**Data section**.
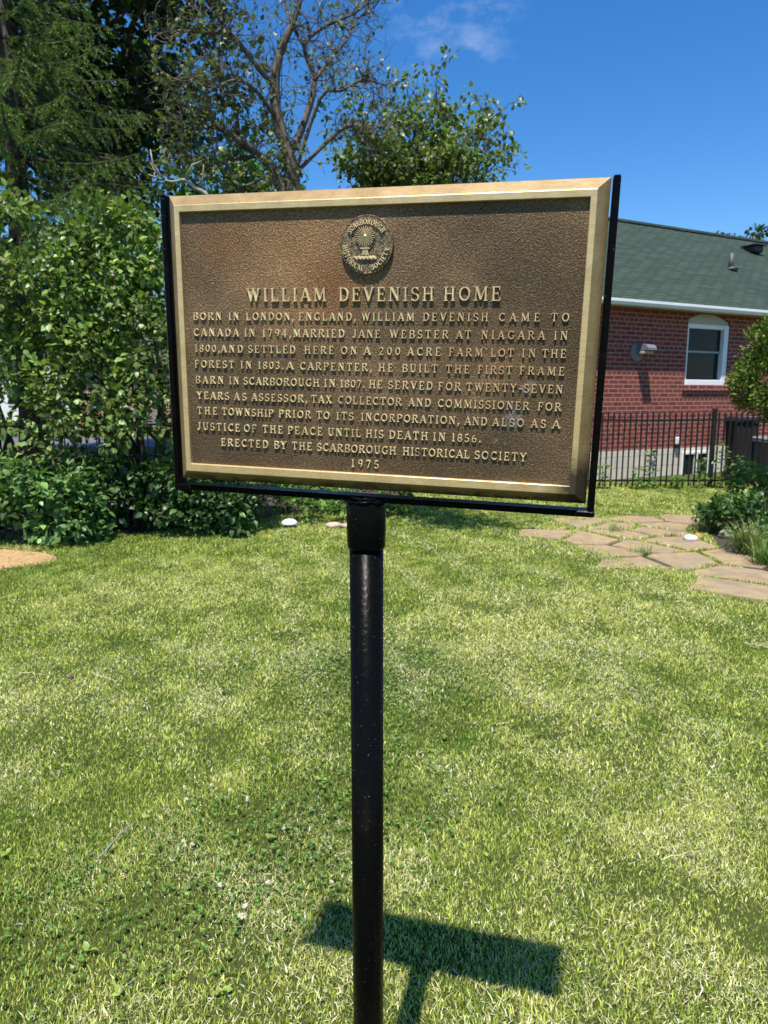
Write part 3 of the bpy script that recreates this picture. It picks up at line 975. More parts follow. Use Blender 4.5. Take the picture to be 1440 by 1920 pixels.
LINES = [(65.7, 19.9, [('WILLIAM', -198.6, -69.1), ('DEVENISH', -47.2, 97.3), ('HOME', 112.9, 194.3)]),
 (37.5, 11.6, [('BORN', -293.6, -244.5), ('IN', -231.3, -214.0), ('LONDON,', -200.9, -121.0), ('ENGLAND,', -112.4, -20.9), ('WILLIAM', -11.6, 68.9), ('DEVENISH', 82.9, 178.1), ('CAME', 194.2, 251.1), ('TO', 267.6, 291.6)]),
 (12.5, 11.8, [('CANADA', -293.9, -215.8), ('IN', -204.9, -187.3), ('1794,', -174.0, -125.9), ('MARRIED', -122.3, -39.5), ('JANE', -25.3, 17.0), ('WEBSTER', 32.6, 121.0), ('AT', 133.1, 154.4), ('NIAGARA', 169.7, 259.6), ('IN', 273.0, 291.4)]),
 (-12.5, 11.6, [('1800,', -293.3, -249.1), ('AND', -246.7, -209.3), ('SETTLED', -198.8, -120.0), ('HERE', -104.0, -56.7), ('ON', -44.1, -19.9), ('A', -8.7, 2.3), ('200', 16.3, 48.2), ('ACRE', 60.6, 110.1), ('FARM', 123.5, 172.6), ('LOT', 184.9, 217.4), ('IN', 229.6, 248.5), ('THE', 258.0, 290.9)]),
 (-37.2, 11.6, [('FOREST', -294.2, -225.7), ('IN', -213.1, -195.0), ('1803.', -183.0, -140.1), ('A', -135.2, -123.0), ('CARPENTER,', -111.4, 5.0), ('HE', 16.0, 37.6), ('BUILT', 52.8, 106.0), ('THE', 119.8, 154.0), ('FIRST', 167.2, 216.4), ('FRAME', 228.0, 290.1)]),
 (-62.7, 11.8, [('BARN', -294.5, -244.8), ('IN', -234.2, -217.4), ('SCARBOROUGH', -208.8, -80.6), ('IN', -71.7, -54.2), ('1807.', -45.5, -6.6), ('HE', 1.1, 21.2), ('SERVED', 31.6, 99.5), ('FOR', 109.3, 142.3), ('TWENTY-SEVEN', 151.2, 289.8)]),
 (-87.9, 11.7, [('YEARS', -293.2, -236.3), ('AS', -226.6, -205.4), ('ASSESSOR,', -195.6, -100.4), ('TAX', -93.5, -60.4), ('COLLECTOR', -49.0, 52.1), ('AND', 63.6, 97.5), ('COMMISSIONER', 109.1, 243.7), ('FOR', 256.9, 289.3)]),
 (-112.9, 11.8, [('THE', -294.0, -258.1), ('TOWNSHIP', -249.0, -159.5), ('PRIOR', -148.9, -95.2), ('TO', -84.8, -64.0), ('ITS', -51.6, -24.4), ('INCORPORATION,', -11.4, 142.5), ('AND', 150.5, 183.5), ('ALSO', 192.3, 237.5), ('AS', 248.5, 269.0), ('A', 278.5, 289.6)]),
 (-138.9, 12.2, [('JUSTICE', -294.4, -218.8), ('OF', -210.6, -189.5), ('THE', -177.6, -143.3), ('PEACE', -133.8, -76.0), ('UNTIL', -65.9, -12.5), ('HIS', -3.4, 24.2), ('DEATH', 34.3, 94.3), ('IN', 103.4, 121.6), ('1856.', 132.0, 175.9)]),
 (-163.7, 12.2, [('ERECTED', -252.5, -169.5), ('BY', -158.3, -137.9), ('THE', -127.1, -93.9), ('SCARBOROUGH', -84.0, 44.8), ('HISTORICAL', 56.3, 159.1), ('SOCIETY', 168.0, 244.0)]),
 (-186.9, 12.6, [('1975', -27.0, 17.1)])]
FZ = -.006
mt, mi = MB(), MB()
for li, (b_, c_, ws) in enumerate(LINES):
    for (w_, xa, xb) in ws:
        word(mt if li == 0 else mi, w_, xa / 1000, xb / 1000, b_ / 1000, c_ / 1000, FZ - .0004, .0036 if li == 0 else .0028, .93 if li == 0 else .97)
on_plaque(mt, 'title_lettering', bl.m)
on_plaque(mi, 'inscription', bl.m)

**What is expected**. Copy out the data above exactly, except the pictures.

**Result of the task**.
Write part 3 of the bpy script that recreates this picture. It picks up at line 975. More parts follow. Use Blender 4.5. Take the picture to be 1440 by 1920 pixels.
LINES = [(65.7, 19.9, [('WILLIAM', -198.6, -69.1), ('DEVENISH', -47.2, 97.3), ('HOME', 112.9, 194.3)]),
 (37.5, 11.6, [('BORN', -293.6, -244.5), ('IN', -231.3, -214.0), ('LONDON,', -200.9, -121.0), ('ENGLAND,', -112.4, -20.9), ('WILLIAM', -11.6, 68.9), ('DEVENISH', 82.9, 178.1), ('CAME', 194.2, 251.1), ('TO', 267.6, 291.6)]),
 (12.5, 11.8, [('CANADA', -293.9, -215.8), ('IN', -204.9, -187.3), ('1794,', -174.0, -125.9), ('MARRIED', -122.3, -39.5), ('JANE', -25.3, 17.0), ('WEBSTER', 32.6, 121.0), ('AT', 133.1, 154.4), ('NIAGARA', 169.7, 259.6), ('IN', 273.0, 291.4)]),
 (-12.5, 11.6, [('1800,', -293.3, -249.1), ('AND', -246.7, -209.3), ('SETTLED', -198.8, -120.0), ('HERE', -104.0, -56.7), ('ON', -44.1, -19.9), ('A', -8.7, 2.3), ('200', 16.3, 48.2), ('ACRE', 60.6, 110.1), ('FARM', 123.5, 172.6), ('LOT', 184.9, 217.4), ('IN', 229.6, 248.5), ('THE', 258.0, 290.9)]),
 (-37.2, 11.6, [('FOREST', -294.2, -225.7), ('IN', -213.1, -195.0), ('1803.', -183.0, -140.1), ('A', -135.2, -123.0), ('CARPENTER,', -111.4, 5.0), ('HE', 16.0, 37.6), ('BUILT', 52.8, 106.0), ('THE', 119.8, 154.0), ('FIRST', 167.2, 216.4), ('FRAME', 228.0, 290.1)]),
 (-62.7, 11.8, [('BARN', -294.5, -244.8), ('IN', -234.2, -217.4), ('SCARBOROUGH', -208.8, -80.6), ('IN', -71.7, -54.2), ('1807.', -45.5, -6.6), ('HE', 1.1, 21.2), ('SERVED', 31.6, 99.5), ('FOR', 109.3, 142.3), ('TWENTY-SEVEN', 151.2, 289.8)]),
 (-87.9, 11.7, [('YEARS', -293.2, -236.3), ('AS', -226.6, -205.4), ('ASSESSOR,', -195.6, -100.4), ('TAX', -93.5, -60.4), ('COLLECTOR', -49.0, 52.1), ('AND', 63.6, 97.5), ('COMMISSIONER', 109.1, 243.7), ('FOR', 256.9, 289.3)]),
 (-112.9, 11.8, [('THE', -294.0, -258.1), ('TOWNSHIP', -249.0, -159.5), ('PRIOR', -148.9, -95.2), ('TO', -84.8, -64.0), ('ITS', -51.6, -24.4), ('INCORPORATION,', -11.4, 142.5), ('AND', 150.5, 183.5), ('ALSO', 192.3, 237.5), ('AS', 248.5, 269.0), ('A', 278.5, 289.6)]),
 (-138.9, 12.2, [('JUSTICE', -294.4, -218.8), ('OF', -210.6, -189.5), ('THE', -177.6, -143.3), ('PEACE', -133.8, -76.0), ('UNTIL', -65.9, -12.5), ('HIS', -3.4, 24.2), ('DEATH', 34.3, 94.3), ('IN', 103.4, 121.6), ('1856.', 132.0, 175.9)]),
 (-163.7, 12.2, [('ERECTED', -252.5, -169.5), ('BY', -158.3, -137.9), ('THE', -127.1, -93.9), ('SCARBOROUGH', -84.0, 44.8), ('HISTORICAL', 56.3, 159.1), ('SOCIETY', 168.0, 244.0)]),
 (-186.9, 12.6, [('1975', -27.0, 17.1)])]
FZ = -.006
mt, mi = MB(), MB()
for li, (b_, c_, ws) in enumerate(LINES):
    for (w_, xa, xb) in ws:
        word(mt if li == 0 else mi, w_, xa / 1000, xb / 1000, b_ / 1000, c_ / 1000, FZ - .0004, .0036 if li == 0 else .0028, .93 if li == 0 else .97)
on_plaque(mt, 'title_lettering', bl.m)
on_plaque(mi, 'inscription', bl.m)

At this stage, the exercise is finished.